One of his major works, Alien (1979), pushes that extreme displacement even further. Space loses any promise of adventure and appears instead as emptiness, organic threat, and indifference. Goldsmith shapes that hostility through writing that always seems to advance at the edge of form: metallic glissandi, vibrato-less string clusters, breathy winds, isolated percussion strikes, and long silences that leave the viewer without acoustic ground. The orchestra abandons the heroic horizon, fragmenting, contracting, and erupting as though space itself were alive.

The Alien xenomorph in a dark, organic setting.

The xenomorph establishes no relation whatsoever with the human. It has no speech, no recognition, no reciprocity. As Mary Douglas explained, the impure is that which violates the categories a culture uses to order the world. The xenomorph belongs exactly to that territory. Its reproductive cycle turns the human body into an incubator and dissolves the boundary between host and parasite, between birth and death. Goldsmith carries that anomaly into the musical plane through a score that avoids stable melody, harmonic resolution, or any clear signal of belonging. The creature is thus left outside every familiar idiom. The music keeps the abyss open and keeps the cosmos from ever being mistaken for a home.

And yet, reducing his music to darkness alone would be as inaccurate as reducing Williams to nothing but a composer of light. In Star Trek: The Motion Picture (1979), Goldsmith also builds wonder, though he gives it a less heroic, more ceremonial character.

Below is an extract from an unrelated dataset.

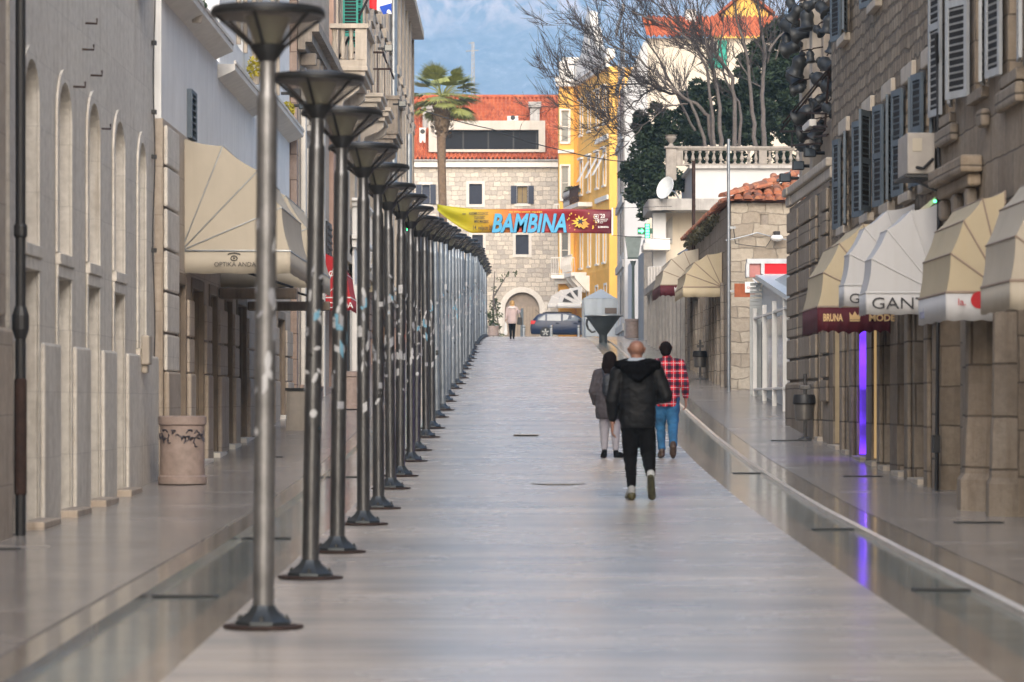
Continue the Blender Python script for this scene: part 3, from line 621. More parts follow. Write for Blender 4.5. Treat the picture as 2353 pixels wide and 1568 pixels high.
# flag
t = thing('flag', 'red white and blue flag hanging from a slanted pole on the pink facade', 'flag', (-4.1, 73.5, 10.0))
m = M(); m.tube([(-4.1, 73.5, 9.6), (-3.1, 73.3, 11.6)], .03, 8); m.build('flagpole', dark, t)
m = M(); n = 10
x0, x1 = X(849, 73.4), X(900, 73.4)
for j in range(3):
    for i in range(n):
        def q(u, v):
            return (x0+(x1-x0)*u, 73.4+.06*math.sin(9*u+3*v), Z(34-30*(1-u)*.5-38*(1-v), 73.4)+.0)
        u0, u1 = j/3+i/n/3, j/3+(i+1)/n/3
        m.add([q(u0, 0), q(u1, 0), q(u1, 1), q(u0, 1)], [(0, 1, 2, 3)], 0 if j == 0 else (1 if j == 1 or i < 0 else 1))
vs = [(x0+(x1-x0)*.45, 73.37, Z(16, 73.4)), (x0+(x1-x0)*1.0, 73.37, Z(8, 73.4)), (x0+(x1-x0)*1.0, 73.37, Z(30, 73.4)), (x0+(x1-x0)*.62, 73.37, Z(34, 73.4))]; m.add(vs, [(0, 1, 2, 3)], 2)
f = m.build('cloth', [plain('flag_red', (.6, .015, .02), .8), plain('flag_white', (.75, .76, .8), .8), plain('flag_blue', (.01, .06, .4), .8)], t, recalc=False)
so = f.modifiers.new('t', 'SOLIDIFY'); so.thickness = .004
fan_awning('shop_awning', 'pale cream fan awning on the left seen between the fifth and sixth lamps', None, -4.1, 1, 88.0, 91, 4.9, .48, 1.9, .05, (offwhite, canvas_y, canvas_y), nsec=3)
t = thing('fascia', 'ochre signboard below the pale cream awning on the left side', 'signboard', (-4.0, 87.9, 4.6)); m = M(); m.box(-4.1, X(892, 88)-.05, 87.85, 87.98, Z(672, 88), Z(657, 88)); m.build('signboard', canvas_y, t)
grn = emit('green_led', (.05, 1, .25), 6)
t = thing('led_sign', 'glowing green LED letters behind the lamp heads on the left side', 'sign', (-3.6, 98, Z(520, 98)))
m = M(); m.box(X(932, 98)-.03, X(978, 98)+.03, 98.02, 98.14, Z(532, 98), Z(512, 98)); m.build('sign_box', dark, t)
text('led_letters', 'I S L', .27, (X(934, 98), 98.01, Z(530, 98)), (1, 0, 0), grn, t, ext=.004, bold=.008, sx=1.05)
# ================================================================ RIGHT SIDE (walls face -X)
XR = 4.95; T = RF(XR)
purple = emit('purple_doorway_glow', (.14, .03, .9), 1.3, 1); warm = emit('warm_jamb_glow', (.9, .58, .26), .22, 0)
# large ashlar building, nearest
b = thing('ashlar_building', 'brown ashlar building nearest the camera on the right, with white shutters', 'building', (XR, 30, ge(30)))
T = RF(4.93); sops = [(23, 25.5), (26.2, 28.4), (29.0, 30.6), (32.9, 33.8), (34.6, 36.2)]
up = [(30.35, 31.25, 4.8, 6.9), (32.6, 33.5, 4.85, 6.9), (35.0, 35.7, 4.8, 6.9), (26, 27, 4.8, 6.9)]
cellwall(T, -25, 36.75, -1, 12, [(a, c, -1, 3.0) for a, c in sops]+up, .35, 6, [ashlar], 'wall', b)
for a, c, z0, z1 in up:
    f = wpane(T, a, c, z0, z1, -.25, b, fmat=white_sh, gmat=darkwin, sill=.08, sillmat=shopstone)
for hy, w, ang in ((31.35, .48, math.pi/2+.15), (30.25, .45, -math.pi/2-.12), (32.5, .45, -math.pi/2-.22), (33.6, .5, math.pi/2+.34), (34.9, .45, -math.pi/2-.2), (35.75, .5, 1.7)):
    shutter('white_shutter', (4.87, hy), w, 4.84, 6.9, ang, white_sh, b)
m = M(T); [m.box(u, u+1.3, .004, .10, 4.46, 4.66) for u in (30.2, 34.7)]; m.box(32.4, 32.75, .004, .1, 4.42, 4.6); m.each('window_ledge', shopstone, b, bevel=.03)
m = M(T); m.box(32.9, 35.5, .004, .24, 3.98, 4.16); m.box(33.0, 35.4, .004, .15, 3.84, 3.979); m.build('stone_canopy', ashlar, b, bevel=.03)
m = M(T); [m.box(33.2+i*1.0, 33.4+i*1.0, .01, .14, 3.6, 3.839) for i in range(3)]; m.each('corbel', darkstone, b, bevel=.05)
for a, c in sops:
    f = wpane(T, a+.05, c-.05, ge(a), 2.95, -.30, b, fmat=dark, gmat=darkwin, name='shop_window', fw=.08)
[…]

The wordless choirs, the slow unfolding of the thematic material, and the use of the blaster beam — an instrument of unclassifiable timbre, foreign to both traditional orchestral color and conventional electronics — turn the encounter with V’Ger into an experience that resists the warmth of the classical leitmotif. Rudolf Otto called this kind of experience the numinous: something sacred that both attracts and overwhelms, a mysterium tremendum et fascinans that cannot be reduced to moral or rational categories. Goldsmith’s music turns V’Ger into a presence ritualized as mystery. The entity appears as an intelligence exceeding human capacities, and the sense of awe arises from accepting that smallness rather than overcoming it. Goldsmith preserves distance from the cosmos and elevates it into sacred experience.

The future sounded ancient again with Williams because a technological society needed to recover myth, lineage, and the promise of elevation. Goldsmith remains its necessary counterpoint, the voice that refuses to close the rite and warns that every exploration can lead to wonder, to threat, or to silence. Science-fiction music thus acts as a ritual technology capable of gathering, orienting, and elevating — but also of decentering the human and leaving it suspended in its own margin. Williams made space feel like sky again. Goldsmith reminded us that, beyond that sky, the abyss could also be found.